Dank solcher Sätze wird Russlands neuer Staatschef allgemein als Liberaler empfunden. Was Medwedjew über Marktwirtschaft und bürgerliche Freiheiten zu sagen habe, klinge "spektakulär in unseren Ohren", so Außenminister Steinmeier, auch wenn man abwarten müsse, was wirklich geschieht. Vorgänger Putin hatte Russlands Wirtschaft einst mit Modernisierungsgelöbnissen bedacht und dem Wohlstand dienen wollen. Tatsächlich aber legitimierte er Jelzins Privatisierungen, indem er sie mit der Begründung, dies sei für "die Rettung Russlands" unausweichlich, staatlicher Kontrolle unterwarf. Das bedeutete freilich auch, zu einem Minimum an sozialer Verantwortung zurückzukehren und die Unternehmen zu vergattern, wieder Steuern und Löhne zu zahlen. Es kam zum Schwur, als der Öl-Magnat Chodorkowski 2004 ins Gefängnis wanderte und der Bevölkerung bedeutet wurde, in Russland gilt soziale Gerechtigkeit nicht länger als Auslaufmodell.
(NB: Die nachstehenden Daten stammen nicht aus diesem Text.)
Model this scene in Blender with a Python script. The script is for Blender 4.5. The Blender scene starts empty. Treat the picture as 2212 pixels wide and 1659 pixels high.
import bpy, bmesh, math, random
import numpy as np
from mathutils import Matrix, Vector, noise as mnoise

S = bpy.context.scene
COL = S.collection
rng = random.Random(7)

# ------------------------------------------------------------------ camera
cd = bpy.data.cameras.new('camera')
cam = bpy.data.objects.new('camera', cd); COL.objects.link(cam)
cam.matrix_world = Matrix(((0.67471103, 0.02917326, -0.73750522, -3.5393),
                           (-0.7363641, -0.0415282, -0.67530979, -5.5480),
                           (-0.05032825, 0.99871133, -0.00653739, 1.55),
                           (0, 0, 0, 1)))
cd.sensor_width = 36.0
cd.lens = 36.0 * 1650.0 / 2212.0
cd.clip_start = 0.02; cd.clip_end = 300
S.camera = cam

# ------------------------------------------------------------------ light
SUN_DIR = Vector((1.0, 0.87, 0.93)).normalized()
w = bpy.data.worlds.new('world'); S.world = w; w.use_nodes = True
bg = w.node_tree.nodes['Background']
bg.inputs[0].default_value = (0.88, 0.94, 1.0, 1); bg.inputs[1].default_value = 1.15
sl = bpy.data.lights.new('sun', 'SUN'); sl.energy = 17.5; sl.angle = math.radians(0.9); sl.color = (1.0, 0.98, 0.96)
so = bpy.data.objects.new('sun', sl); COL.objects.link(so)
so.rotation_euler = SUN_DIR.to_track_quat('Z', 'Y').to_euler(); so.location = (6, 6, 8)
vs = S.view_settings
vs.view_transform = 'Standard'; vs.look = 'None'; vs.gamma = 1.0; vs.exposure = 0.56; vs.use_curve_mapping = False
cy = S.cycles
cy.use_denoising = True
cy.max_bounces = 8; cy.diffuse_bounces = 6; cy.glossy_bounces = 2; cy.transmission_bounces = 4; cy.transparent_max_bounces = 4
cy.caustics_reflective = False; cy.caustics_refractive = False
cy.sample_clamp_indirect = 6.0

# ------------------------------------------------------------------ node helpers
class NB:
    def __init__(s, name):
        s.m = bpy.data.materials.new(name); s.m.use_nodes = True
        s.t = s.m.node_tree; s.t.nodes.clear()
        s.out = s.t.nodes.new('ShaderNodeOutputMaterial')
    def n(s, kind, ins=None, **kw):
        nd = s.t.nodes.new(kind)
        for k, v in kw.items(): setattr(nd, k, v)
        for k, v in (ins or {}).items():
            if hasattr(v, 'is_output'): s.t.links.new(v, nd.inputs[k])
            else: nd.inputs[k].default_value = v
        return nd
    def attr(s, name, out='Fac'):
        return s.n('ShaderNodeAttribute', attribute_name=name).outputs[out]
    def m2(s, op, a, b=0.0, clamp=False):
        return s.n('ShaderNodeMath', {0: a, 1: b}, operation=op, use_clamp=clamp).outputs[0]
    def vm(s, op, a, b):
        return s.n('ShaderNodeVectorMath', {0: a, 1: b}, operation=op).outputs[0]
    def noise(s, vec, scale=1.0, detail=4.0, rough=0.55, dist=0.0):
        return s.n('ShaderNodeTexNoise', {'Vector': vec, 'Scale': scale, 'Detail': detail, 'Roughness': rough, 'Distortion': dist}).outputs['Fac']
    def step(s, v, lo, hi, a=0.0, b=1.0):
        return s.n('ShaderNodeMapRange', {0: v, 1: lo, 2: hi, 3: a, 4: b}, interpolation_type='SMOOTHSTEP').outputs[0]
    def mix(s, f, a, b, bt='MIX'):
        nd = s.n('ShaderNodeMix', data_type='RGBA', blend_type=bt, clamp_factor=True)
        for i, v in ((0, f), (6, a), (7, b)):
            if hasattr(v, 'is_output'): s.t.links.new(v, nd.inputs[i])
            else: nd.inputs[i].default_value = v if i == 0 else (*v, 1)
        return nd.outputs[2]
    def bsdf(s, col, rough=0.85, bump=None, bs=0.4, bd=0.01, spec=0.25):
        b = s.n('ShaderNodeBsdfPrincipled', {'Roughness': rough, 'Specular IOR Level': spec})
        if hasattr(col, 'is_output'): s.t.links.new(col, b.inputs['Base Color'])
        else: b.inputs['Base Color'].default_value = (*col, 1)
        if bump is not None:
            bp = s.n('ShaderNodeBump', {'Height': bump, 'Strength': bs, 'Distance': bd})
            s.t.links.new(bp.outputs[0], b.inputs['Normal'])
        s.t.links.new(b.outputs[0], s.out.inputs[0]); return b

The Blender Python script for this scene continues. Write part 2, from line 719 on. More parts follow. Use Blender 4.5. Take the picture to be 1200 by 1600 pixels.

Als der Kreml nach dem Chodorkowski-Prozess bis dahin übliche Sozialleistungen "monetarisieren" wollte, erntete er landesweiten Protest.

Putin reagierte damals sofort und präsentierte einen Katalog von Vorschlägen, deren Kern ein Finanzierungsangebot war, um die Ausgaben für die Kommunen um 200 und das Gesundheitswesen um 80 Prozent anzuheben - Dmitri Medwedjew hatte diese Wohltaten als Vizepremier zu koordinieren und konnte Ende 2007 verkünden: 2006 habe der Staat für die "soziale Sphäre" 230 Milliarden Rubel (6,4 Milliarden Euro) ausgegeben - 2008 sollten es nun 300 Milliarden Rubel (8,4 Milliarden Euro) sein. Das war möglich, da ein galoppierender Ölpreis den 2004 eingerichteten Stabilitätsfonds auf phantastische 127,5 Milliarden Dollar anschwellen ließ.

Andererseits galt die allein monetäre Förderung der "sozialen Sphäre" nie als Königsweg - Putin wollte Sozialausgaben des Staates stets durch soziale Verantwortung der Wirtschaft flankiert sehen. Ehemals staatliche Unternehmen sollten wieder in eine soziale Infrastruktur investieren, die sie in den neunziger Jahren im Sog des Marktfiebers aufgegeben hatten. So schlossen etwa 2007 Lukoil und der Gouverneur der Region der Chanten und Mansen ein Abkommen, nach dem der Ölkonzern umgerechnet 38 Millionen Euro für den Bau von Wohnungen und Hospitälern aufzubringen hat, während die Region nur 15 Millionen dazu legt. Ein Rückgriff auf Gemeinschaftsstrukturen, von denen man 1991/92 glaubte, sie durch die Ökonomie des Geldes ersetzen zu können. Seinerzeit wurde versäumt, parallel zur Privatisierung gemeinschaftliches Eigentum zu modernisieren. Es entstanden - um ein Beispiel zu geben - keine Bausparkassen, kein sozialer Wohnungsbau und keine Mietergemeinschaften, um bis dato kollektive Strukturen zu ersetzen.

Sind nun Medwedjews Ankündigungen, sich dem "Abbau administrativer Schranken" zu widmen eine Kampfansage gegen das letzte, noch vorhandene Gemeineigentum? WTO und EU verlangen von Russland ohnehin mehr Freiräume für private Investoren auf dem Wohnungsmarkt und einen Privatisierungsschub bei Dienstleistungen, auch den sozialen. Das Tandem - liberaler Präsident, starker Premier - könnte das durchsetzen, vorausgesetzt eine Mehrheit der Bevölkerung lässt sich den sozialen Schneid so ohne weiteres abkaufen. Zweifel sind angebracht.